O peso do trabalho e o preço das relações
Um dos debates que surgiram foi sobre o namorado de Andrea. Há quem veja nele um machista inseguro diante do sucesso da parceira. Mas há também a leitura de que, no fundo, ele era só alguém carente, incapaz de lidar com a dedicação quase exclusiva dela ao trabalho. O mesmo se aplica às amizades: todos se sentem preteridos.
Karen trouxe uma experiência pessoal que bate com a de Andrea: a busca pela aprovação de um chefe pode criar uma relação de amor e ódio, em que a crítica vira combustível. É um dilema universal: quanto mais você se dedica ao trabalho, mais arrisca perder pedaços da vida fora dele.
Feminilidade, poder e julgamento
Um dos pontos altos da discussão foi a reflexão sobre como mulheres em posição de liderança são julgadas de forma diferente. Se Miranda fosse homem, seria chamada de “decidida, focada, brilhante”. Como mulher, ganha os rótulos de “amarga” e “megera”. O filme expõe essa desigualdade sem precisar de cartazes: basta observar como a personagem é tratada pelos outros homens da trama.

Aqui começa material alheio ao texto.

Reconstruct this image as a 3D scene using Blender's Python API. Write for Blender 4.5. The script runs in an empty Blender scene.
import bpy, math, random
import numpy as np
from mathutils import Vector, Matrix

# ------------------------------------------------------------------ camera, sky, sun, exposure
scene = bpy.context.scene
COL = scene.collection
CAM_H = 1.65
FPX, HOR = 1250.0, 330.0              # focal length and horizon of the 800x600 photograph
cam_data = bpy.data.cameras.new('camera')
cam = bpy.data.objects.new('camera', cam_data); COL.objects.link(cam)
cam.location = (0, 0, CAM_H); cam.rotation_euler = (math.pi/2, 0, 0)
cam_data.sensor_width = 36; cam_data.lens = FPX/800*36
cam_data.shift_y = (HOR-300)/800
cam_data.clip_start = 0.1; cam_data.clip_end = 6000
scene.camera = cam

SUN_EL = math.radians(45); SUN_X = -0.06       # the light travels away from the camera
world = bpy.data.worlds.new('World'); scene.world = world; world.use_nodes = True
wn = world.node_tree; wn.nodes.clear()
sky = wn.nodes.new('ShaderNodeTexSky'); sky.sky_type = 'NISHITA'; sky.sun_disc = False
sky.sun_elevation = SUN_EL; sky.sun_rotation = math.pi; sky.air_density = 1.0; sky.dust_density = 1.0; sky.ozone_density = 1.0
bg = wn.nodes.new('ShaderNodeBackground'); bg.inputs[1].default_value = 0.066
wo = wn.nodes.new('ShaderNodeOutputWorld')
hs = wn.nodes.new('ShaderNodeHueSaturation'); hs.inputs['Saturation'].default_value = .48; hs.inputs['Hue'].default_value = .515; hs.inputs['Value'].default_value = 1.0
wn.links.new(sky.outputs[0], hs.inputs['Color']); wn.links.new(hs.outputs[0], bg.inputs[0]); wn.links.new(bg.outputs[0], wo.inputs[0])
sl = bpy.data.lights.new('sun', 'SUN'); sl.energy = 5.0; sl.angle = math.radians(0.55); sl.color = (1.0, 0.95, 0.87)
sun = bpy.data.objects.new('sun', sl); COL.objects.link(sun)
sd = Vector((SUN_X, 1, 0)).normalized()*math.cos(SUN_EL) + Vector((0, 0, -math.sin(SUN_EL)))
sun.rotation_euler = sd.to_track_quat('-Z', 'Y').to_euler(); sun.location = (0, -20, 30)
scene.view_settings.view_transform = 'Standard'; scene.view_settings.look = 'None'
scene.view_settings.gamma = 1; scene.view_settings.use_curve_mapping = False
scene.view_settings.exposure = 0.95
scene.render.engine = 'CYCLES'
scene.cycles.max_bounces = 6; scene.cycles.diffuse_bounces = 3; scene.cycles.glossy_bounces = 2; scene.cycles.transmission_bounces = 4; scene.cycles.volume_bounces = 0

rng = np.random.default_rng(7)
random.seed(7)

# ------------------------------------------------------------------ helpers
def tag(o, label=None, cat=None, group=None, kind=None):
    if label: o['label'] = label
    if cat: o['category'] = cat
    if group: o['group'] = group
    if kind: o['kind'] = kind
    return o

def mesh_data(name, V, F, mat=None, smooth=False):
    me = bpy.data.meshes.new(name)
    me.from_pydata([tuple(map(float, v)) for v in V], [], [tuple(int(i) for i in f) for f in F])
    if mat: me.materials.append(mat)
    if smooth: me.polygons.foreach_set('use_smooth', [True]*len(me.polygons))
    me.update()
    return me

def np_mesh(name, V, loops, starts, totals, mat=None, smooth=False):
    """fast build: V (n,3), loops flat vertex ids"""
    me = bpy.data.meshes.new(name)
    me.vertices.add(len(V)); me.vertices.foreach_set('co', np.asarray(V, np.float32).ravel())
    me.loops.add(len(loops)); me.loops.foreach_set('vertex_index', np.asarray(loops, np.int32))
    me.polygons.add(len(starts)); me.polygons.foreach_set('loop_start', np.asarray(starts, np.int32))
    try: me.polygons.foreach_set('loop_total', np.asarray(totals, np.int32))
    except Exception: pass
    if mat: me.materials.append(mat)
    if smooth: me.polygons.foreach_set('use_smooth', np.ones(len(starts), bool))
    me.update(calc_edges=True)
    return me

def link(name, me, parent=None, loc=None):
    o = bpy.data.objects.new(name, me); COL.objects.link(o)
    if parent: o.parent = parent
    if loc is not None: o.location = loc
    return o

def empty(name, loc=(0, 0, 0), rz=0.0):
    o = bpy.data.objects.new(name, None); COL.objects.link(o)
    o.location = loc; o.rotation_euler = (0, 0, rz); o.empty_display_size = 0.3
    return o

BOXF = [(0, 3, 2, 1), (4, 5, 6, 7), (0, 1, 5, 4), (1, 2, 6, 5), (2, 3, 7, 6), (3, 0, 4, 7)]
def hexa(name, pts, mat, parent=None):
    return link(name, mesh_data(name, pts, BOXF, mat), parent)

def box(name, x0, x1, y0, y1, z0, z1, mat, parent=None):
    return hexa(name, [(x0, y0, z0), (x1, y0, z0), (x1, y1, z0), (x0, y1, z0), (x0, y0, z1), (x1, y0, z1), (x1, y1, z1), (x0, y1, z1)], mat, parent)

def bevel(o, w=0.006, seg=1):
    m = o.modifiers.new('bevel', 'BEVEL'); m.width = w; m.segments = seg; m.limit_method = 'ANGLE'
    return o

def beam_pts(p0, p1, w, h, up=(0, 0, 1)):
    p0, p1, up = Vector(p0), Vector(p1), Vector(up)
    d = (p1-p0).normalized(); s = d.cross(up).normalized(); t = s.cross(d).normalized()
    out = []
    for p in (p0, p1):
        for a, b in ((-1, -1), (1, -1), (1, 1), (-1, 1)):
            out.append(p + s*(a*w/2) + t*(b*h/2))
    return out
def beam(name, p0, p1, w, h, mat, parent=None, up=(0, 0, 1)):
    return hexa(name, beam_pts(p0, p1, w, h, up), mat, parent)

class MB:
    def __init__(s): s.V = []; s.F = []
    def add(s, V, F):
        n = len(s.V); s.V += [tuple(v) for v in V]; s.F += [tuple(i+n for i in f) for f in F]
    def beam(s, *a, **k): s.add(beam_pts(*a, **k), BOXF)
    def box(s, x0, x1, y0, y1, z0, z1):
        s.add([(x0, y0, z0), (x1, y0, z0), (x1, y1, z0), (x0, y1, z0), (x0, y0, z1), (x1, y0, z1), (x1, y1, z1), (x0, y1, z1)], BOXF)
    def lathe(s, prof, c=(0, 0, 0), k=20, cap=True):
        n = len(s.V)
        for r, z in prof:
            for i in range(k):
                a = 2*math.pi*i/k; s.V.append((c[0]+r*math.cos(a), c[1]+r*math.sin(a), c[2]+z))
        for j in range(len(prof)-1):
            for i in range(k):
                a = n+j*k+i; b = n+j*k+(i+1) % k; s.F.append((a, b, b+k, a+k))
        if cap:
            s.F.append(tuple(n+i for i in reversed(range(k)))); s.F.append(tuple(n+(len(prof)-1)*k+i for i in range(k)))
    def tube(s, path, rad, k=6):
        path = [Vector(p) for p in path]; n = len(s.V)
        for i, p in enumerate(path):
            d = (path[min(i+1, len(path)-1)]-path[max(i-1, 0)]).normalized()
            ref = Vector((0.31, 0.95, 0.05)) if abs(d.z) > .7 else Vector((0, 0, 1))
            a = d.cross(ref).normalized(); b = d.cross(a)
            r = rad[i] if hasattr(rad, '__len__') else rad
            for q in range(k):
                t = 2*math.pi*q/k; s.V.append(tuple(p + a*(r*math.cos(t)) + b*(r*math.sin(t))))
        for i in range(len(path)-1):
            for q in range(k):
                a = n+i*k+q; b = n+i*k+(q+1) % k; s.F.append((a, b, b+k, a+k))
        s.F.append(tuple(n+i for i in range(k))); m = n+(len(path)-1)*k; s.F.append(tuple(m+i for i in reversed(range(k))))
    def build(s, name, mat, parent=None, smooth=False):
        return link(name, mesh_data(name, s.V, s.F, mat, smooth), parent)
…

E há ainda a cena-chave no carro, em que Miranda admite a Andrea que já fez os mesmos sacrifícios que ela. É um momento de humanidade que Streep entrega sem lágrimas, apenas com um olhar de quem carrega o peso de escolhas irreversíveis.

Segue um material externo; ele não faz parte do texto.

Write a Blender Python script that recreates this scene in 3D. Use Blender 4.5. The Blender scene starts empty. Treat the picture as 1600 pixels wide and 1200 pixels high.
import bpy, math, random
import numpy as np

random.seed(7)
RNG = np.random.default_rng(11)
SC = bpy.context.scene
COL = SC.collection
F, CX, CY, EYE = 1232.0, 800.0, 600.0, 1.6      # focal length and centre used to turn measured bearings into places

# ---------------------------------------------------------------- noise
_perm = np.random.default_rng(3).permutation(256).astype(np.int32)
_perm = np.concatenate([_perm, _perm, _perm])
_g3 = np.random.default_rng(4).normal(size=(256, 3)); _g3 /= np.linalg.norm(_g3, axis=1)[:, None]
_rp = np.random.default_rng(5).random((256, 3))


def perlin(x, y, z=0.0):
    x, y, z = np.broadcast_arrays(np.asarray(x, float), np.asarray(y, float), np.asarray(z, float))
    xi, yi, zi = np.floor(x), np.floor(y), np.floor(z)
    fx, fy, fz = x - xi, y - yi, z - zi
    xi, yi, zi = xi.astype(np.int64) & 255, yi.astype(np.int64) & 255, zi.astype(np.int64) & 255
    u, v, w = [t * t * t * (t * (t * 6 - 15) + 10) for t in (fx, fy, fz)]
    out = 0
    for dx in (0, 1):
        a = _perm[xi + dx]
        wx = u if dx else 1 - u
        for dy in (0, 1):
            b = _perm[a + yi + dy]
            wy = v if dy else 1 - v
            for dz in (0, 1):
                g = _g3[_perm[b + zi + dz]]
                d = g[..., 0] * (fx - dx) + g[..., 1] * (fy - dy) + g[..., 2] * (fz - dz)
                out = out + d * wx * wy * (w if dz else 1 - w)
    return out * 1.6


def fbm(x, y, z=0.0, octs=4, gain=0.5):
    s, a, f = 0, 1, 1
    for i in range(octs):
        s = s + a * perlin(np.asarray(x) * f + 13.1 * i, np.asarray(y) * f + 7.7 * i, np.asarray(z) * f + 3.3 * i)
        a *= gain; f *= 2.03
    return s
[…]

Moda: futilidade ou engrenagem global?
É impossível falar do filme sem citar a famosa cena em que Miranda explica a Andrea como o suéter azul que ela veste foi escolhido por decisões tomadas em desfiles, editoriais e conselhos criativos — até chegar às araras das lojas populares. É o tapa na cara de quem insiste em reduzir a moda a “futilidade”.
O figurino do filme custou um milhão de dólares, com peças emprestadas de grandes marcas. Valentino, inclusive, aparece em uma ponta. A trilha sonora, recheada de Madonna e U2, ainda serve como tempero pop para uma narrativa que mistura entretenimento e crítica social.
O sorriso final
No desfecho, Andrea abandona a Runway e encontra Miranda na rua. Miranda a observa de longe, entra no carro e sorri discretamente. É um gesto mínimo, mas cheio de camadas: orgulho? Reconhecimento? Ou apenas a constatação de que Andrea se libertou do ciclo que ela mesma não conseguiu quebrar?

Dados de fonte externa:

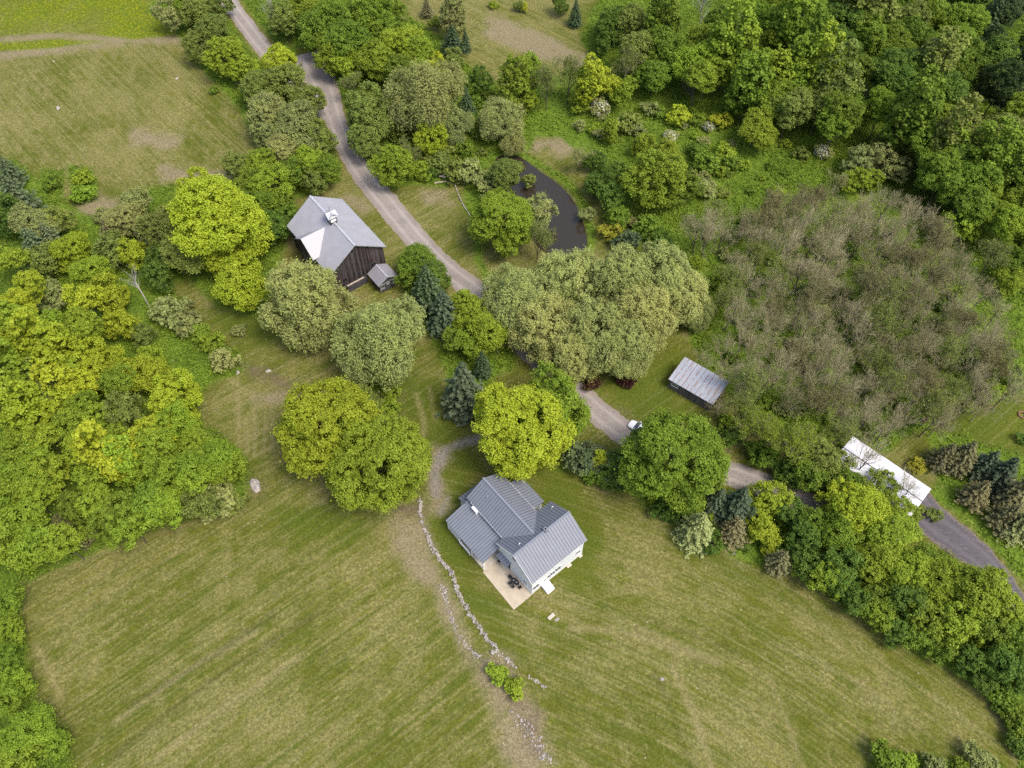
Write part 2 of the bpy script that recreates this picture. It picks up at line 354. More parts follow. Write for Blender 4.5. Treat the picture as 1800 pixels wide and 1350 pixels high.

Karen resumiu bem: é como reencontrar um chefe que te marcou. Você não precisa mais da aprovação dele, mas agradece silenciosamente pelo aprendizado.
Veredito
O Diabo Veste Prada segue atual porque fala menos sobre moda e mais sobre trabalho, amadurecimento e poder. É um filme que diverte, provoca e nos lembra que às vezes o verdadeiro inferno não está no salto alto, mas na cobrança invisível que carregamos para provar que somos bons o bastante.
FAQ – O Diabo Veste Prada
O filme é só sobre moda?
Não. É sobre amadurecimento profissional, relações de poder e as escolhas que fazemos no trabalho.
Miranda é vilã ou vítima?
As duas coisas. Ela é abusiva, mas também mostra como mulheres no poder são cobradas de forma desigual.
Anne Hathaway foi indicada ao Oscar?
Não. Quem foi indicada — merecidamente — foi Meryl Streep, pelo papel de Miranda Priestly.
A moda no filme é realista?
Sim, com exageros cômicos. Muitas peças são originais de grandes grifes e até Valentino aparece.
Vale rever hoje?
Vale sempre. O filme continua divertido e relevante, especialmente para quem já sobreviveu a um primeiro emprego infernal.